ACCORD DE COOPÉRATION UE/RU
Des accords de coopération sont conclus entre l'UE et un pays tiers afin de créer un cadre de coopération entre eux. Ils prévoient généralement un accès gratuit à certains ou à l'ensemble des marchés de l'UE, en échange de réformes politiques, économiques, commerciales ou relatives aux droits de l'Homme. L'accord de coopération le plus récent a été conclu avec l'Ukraine, souvent décrit comme le "modèle ukrainien". En laissant de côté l'ironie selon laquelle les accords de coopération sont en réalité un élément précurseur de l'entrée dans l'Union européenne plutôt qu'un moyen d'en sortir, le principal attrait pour le RU d'un accord de coopération avec l'UE est que cela permettrait un accès "approfondi et complet" au Marché Unique sans que ne soit exigée la liberté de circulation.

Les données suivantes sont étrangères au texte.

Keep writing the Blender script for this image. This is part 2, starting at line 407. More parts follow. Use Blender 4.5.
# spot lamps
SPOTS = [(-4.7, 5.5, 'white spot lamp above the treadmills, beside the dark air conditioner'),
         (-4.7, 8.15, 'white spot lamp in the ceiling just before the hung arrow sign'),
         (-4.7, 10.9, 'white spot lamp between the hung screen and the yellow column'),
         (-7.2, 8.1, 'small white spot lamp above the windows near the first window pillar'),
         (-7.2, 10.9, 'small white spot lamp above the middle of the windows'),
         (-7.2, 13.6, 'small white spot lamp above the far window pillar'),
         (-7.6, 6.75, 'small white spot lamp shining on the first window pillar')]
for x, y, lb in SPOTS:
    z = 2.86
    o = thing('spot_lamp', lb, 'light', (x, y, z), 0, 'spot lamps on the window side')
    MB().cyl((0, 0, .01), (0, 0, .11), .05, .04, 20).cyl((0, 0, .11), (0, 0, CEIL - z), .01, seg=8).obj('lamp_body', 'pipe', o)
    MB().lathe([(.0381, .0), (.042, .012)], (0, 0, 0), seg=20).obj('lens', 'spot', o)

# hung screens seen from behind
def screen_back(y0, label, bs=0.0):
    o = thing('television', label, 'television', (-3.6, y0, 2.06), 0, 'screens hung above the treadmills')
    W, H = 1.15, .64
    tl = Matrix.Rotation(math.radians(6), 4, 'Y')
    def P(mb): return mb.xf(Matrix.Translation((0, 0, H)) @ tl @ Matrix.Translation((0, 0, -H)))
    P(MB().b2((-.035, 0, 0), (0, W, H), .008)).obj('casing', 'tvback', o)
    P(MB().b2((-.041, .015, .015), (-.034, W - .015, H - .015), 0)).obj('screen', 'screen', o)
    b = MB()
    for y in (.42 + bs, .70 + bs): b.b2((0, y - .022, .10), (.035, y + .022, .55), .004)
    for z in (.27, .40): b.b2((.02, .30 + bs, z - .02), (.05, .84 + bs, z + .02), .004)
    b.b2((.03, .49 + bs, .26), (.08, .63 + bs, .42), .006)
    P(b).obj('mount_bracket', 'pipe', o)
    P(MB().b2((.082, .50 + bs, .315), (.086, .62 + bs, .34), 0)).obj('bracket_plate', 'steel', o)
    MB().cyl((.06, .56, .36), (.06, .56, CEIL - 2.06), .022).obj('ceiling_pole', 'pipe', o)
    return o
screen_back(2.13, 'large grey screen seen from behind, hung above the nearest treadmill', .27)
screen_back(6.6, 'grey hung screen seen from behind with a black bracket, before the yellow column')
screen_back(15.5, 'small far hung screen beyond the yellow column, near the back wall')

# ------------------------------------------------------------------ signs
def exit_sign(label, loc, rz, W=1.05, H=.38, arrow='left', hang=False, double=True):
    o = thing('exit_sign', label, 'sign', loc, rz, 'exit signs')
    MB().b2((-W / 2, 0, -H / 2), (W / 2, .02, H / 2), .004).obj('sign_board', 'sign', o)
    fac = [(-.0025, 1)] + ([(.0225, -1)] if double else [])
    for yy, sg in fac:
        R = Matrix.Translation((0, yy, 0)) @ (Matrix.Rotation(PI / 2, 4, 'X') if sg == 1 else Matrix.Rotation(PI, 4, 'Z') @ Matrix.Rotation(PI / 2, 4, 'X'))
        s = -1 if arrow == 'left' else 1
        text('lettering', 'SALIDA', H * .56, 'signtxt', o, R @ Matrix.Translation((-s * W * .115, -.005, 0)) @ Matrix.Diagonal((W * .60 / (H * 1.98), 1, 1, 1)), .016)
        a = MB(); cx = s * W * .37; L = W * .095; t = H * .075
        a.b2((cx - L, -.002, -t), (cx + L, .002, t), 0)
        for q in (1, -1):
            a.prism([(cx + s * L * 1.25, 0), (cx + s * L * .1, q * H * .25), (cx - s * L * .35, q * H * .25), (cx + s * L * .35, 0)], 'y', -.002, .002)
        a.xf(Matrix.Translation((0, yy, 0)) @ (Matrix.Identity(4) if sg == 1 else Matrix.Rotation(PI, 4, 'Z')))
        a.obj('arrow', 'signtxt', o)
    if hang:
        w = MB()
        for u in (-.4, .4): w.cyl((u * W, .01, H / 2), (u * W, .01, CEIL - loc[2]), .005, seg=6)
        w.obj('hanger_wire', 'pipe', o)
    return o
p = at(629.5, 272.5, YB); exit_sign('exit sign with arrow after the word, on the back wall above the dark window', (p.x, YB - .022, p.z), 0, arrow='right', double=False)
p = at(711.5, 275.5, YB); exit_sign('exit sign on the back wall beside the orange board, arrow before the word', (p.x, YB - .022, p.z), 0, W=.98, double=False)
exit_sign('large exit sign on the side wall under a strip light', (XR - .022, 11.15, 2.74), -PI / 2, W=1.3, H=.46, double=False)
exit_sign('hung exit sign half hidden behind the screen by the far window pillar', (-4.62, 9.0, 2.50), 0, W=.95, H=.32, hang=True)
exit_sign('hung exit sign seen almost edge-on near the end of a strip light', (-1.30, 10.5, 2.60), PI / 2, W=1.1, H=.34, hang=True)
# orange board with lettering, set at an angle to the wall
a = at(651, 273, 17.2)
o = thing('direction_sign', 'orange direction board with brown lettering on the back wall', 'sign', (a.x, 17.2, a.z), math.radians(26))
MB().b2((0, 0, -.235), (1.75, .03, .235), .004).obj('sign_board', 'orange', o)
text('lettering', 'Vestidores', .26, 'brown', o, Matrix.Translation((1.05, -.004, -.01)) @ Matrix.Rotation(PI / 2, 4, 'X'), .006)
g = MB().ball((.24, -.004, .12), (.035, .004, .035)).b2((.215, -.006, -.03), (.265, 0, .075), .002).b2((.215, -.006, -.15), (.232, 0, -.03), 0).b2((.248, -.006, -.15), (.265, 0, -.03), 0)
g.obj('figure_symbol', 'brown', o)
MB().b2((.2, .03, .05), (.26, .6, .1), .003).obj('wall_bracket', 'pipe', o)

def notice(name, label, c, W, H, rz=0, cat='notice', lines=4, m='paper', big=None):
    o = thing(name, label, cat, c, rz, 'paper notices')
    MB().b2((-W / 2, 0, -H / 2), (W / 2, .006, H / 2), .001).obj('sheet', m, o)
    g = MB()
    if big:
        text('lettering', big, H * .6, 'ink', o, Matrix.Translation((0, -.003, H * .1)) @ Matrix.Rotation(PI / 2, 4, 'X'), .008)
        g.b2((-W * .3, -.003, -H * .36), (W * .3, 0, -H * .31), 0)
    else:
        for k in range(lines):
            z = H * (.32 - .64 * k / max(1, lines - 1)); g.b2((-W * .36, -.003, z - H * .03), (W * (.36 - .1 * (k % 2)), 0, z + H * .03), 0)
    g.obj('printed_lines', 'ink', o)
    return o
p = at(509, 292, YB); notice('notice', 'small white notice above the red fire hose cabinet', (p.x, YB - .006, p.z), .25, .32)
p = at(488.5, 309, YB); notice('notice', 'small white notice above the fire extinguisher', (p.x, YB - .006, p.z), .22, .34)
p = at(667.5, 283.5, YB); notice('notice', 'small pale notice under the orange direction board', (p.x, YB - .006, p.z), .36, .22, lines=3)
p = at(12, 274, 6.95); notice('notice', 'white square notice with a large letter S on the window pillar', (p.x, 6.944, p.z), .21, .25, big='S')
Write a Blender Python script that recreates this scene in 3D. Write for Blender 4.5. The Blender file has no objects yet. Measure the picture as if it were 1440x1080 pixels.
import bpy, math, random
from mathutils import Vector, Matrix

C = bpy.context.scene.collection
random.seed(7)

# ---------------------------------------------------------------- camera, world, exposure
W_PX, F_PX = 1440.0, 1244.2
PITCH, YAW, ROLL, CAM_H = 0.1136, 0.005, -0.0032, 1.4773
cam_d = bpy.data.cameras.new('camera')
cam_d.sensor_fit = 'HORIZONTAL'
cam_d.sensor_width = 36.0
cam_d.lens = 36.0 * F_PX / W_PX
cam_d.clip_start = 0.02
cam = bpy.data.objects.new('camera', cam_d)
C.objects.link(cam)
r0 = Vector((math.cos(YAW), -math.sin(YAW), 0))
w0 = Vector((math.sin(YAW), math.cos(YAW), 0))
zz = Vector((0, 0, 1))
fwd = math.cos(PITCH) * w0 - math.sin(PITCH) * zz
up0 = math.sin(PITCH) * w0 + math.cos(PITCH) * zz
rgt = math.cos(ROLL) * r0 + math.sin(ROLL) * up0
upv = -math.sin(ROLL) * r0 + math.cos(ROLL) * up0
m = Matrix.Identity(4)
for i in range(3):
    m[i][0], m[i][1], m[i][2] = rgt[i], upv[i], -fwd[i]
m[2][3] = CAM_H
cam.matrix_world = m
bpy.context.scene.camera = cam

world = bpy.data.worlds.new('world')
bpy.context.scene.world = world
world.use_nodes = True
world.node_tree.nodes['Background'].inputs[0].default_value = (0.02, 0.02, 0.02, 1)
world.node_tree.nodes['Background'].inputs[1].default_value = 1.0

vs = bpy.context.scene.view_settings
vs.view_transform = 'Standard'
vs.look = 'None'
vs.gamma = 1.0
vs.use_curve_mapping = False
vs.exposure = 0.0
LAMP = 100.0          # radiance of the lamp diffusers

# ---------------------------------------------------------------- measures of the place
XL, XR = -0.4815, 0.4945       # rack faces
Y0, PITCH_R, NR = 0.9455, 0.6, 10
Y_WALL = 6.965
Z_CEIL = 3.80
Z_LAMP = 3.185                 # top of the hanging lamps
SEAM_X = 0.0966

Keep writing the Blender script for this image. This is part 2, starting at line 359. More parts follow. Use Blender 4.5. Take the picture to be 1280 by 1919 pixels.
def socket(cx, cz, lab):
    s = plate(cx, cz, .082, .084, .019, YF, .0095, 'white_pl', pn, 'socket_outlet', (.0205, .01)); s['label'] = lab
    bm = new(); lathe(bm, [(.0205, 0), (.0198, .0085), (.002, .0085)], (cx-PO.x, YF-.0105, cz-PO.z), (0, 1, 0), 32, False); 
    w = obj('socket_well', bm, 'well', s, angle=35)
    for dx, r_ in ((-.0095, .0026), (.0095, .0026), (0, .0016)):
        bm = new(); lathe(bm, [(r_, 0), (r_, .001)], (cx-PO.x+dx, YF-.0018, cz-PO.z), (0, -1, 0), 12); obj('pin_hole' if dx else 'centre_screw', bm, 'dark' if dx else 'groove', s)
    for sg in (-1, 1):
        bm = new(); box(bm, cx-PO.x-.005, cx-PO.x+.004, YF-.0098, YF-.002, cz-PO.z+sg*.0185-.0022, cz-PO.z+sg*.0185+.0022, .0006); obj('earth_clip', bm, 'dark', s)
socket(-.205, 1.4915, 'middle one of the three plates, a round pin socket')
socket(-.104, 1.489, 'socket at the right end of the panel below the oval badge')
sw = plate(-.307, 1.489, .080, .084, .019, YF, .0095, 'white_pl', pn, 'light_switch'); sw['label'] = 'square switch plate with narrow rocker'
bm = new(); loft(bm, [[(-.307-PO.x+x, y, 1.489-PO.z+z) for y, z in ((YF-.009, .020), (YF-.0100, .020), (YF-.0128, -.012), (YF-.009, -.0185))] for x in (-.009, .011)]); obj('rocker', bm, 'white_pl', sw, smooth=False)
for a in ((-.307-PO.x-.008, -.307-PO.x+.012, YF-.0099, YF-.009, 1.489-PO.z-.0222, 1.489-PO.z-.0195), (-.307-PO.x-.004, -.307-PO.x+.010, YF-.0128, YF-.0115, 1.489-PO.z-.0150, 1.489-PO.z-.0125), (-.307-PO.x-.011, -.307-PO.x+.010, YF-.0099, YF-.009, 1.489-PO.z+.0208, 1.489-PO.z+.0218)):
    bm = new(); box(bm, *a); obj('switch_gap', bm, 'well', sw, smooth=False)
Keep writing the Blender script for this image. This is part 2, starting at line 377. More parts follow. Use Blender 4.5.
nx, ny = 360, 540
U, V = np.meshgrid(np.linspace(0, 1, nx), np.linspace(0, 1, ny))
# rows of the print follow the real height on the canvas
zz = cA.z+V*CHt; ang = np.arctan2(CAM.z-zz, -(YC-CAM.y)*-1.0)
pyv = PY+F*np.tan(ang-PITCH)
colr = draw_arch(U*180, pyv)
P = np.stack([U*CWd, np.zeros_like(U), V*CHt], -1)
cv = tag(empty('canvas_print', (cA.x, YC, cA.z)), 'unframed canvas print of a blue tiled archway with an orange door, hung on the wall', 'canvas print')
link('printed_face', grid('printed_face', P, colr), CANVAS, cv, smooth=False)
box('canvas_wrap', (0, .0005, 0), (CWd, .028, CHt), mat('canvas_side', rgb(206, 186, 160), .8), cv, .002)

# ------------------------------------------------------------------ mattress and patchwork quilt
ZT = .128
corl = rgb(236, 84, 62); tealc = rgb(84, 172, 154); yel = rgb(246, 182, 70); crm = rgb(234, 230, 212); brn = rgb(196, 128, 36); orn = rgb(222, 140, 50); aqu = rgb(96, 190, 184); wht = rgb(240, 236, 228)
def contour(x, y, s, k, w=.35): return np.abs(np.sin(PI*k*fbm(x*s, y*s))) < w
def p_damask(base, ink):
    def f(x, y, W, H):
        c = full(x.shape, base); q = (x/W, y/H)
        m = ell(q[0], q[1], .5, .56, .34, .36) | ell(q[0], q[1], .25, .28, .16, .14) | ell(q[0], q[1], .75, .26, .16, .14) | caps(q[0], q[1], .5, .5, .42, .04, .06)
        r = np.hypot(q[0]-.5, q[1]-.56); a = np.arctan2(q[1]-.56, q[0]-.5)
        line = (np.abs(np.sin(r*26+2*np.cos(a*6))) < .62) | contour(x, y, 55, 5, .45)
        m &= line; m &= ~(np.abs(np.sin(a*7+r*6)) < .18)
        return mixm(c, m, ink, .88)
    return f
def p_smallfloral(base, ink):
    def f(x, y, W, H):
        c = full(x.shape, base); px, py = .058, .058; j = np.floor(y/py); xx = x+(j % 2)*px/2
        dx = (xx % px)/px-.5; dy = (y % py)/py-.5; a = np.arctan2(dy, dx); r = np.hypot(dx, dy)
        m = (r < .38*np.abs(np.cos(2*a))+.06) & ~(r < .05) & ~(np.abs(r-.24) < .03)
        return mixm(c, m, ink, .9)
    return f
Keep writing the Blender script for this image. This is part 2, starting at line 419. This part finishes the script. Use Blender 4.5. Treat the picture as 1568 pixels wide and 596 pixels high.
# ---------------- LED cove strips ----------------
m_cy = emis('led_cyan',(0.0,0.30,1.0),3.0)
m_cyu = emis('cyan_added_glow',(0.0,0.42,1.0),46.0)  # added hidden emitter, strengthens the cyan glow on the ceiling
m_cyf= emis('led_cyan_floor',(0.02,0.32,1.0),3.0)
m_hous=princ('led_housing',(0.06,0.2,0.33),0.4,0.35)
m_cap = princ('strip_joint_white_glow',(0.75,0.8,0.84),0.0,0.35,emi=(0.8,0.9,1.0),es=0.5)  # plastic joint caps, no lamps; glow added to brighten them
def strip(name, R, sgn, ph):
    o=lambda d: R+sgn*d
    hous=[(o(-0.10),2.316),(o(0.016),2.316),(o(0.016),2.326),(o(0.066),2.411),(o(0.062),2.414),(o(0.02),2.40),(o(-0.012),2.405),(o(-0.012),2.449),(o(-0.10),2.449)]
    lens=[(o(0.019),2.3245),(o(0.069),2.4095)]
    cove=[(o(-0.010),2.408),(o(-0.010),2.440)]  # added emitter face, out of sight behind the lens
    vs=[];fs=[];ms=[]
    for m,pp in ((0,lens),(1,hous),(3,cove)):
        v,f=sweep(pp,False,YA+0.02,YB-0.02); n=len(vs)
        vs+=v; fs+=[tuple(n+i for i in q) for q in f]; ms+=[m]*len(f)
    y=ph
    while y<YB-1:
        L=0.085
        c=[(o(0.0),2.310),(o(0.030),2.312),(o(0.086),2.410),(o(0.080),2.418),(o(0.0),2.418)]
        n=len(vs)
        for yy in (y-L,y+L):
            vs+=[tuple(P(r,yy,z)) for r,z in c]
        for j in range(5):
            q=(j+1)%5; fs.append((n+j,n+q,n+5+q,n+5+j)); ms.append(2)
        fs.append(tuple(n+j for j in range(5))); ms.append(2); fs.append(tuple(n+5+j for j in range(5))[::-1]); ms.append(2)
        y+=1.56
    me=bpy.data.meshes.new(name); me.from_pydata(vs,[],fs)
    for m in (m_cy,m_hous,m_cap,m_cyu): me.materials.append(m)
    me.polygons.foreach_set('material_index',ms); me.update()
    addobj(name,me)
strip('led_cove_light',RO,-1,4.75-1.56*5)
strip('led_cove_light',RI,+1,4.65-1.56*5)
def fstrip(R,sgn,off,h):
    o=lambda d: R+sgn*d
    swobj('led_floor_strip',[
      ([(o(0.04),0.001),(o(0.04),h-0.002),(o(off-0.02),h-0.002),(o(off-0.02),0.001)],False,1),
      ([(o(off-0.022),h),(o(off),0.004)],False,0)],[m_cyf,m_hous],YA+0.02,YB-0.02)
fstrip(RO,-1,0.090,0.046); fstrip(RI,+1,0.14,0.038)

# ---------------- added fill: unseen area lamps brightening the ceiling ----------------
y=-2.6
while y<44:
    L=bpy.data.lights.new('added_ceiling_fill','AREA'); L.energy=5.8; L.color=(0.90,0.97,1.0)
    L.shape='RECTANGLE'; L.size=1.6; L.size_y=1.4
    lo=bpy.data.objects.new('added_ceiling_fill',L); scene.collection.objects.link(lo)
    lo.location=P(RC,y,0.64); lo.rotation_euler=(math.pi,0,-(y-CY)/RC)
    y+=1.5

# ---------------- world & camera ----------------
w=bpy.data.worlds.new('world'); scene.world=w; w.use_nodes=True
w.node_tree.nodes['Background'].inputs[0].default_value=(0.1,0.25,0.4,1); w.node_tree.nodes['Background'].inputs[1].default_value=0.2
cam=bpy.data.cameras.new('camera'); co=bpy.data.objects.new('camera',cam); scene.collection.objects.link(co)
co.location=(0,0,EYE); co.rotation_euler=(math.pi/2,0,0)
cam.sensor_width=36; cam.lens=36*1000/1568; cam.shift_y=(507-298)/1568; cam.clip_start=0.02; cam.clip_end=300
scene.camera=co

C'est généralement parce que l'UE n'est pas prête à accorder la liberté de circulation aux citoyens d'un Etat contrepartie plutôt que l'inverse, mais il s'agit au moins d'un modèle de commerce sans frottement avec un contrôle de l'immigration. En revanche, cela ne permettrait pas de soustraire le RU à la compétence de la CJUE ou à la nécessité d'accepter la réglementation de l'UE.
UNE UNION DOUANIÈRE
Il y a eu beaucoup de débats sémantiques au RU sur le point de savoir si un pays pouvait cesser d'être membre de "l'Union Douanière" et avoir plutôt "une" union douanière avec l'Union Douanière. Ici le modèle est la Turquie qui a un accord douanier avec l'UE (l'Accord d'Ankara). La Turquie ne contribue pas au budget de l'UE et n'est pas soumise à la libre circulation des personnes. Elle profite du libre-échange douanier. Elle n'est pas soumise à la compétence de la CJUE ni aux lois et règlements de l'UE. Cependant en pratique pour que les marchandises turques puissent entrer au sein Marché Unique, ces dernières doivent respecter les règlements de l'UE applicables, et l'Accord d'Ankara envisage à terme l'alignement de la loi turque avec l'acquis communautaire. Plus important encore, la Turquie a peu ou pas de liberté pour développer sa politique commerciale avec d'autres pays; elle est tenue d'ouvrir ses marchés à tout pays avec lequel l'UE a conclu un accord de libre-échange, mais ne participe pas à la négociation de cet accord et n'a pas le même accès immédiat en franchise de droits de douane à cet Etat que les membres de l'UE. Pour cette raison le modèle turc n'est pas acceptable pour le RU.
CANADA
L'Accord Economique et Commercial Global (AECG) conclu entre l'UE et le Canada est entré en vigueur en septembre 2017. Il supprime les droits de douanes sur 98% des produits échangés entre l'UE et le Canada et permet aux deux parties de conclure des accords commerciaux avec d'autres pays. En vertu de l'AECG, le Canada n'est pas soumis à la compétence de la CJUE et le droit de l'UE n'est pas directement applicable. Néanmoins, il doit respecter les normes réglementaires de l'UE en ce qui concerne les marchandises exportées vers l'UE. L'AECG couvre l'accès aux processus de passation des marchés publics, la reconnaissance mutuelle des qualifications professionnelles et, dans une certaine mesure, la mobilité des travailleurs. A cet égard, l'AECG est un précédent pertinent pour les futures et nouvelles relations du RU avec l'UE. Mais il y a des problématiques majeures pour lesquelles l'AECG n'apporte pas de solutions, problématiques qui se sont révélées insolubles dans le cadre des négociations, telles que la frontière entre l'Irlande du Nord et la République d'Irlande, le statut des citoyens européens au RU et celui des citoyens du RU dans l'UE. En outre, il aura fallu sept ans de négociations et vingt-deux années de travail pour parvenir à l'AECG. On ne peut que se demander combien de temps prendra la mise en place d'une entente appelée "Canada Plus Plus Plus". Le calendrier actuel de vingt-deux mois paraît alors très ambitieux.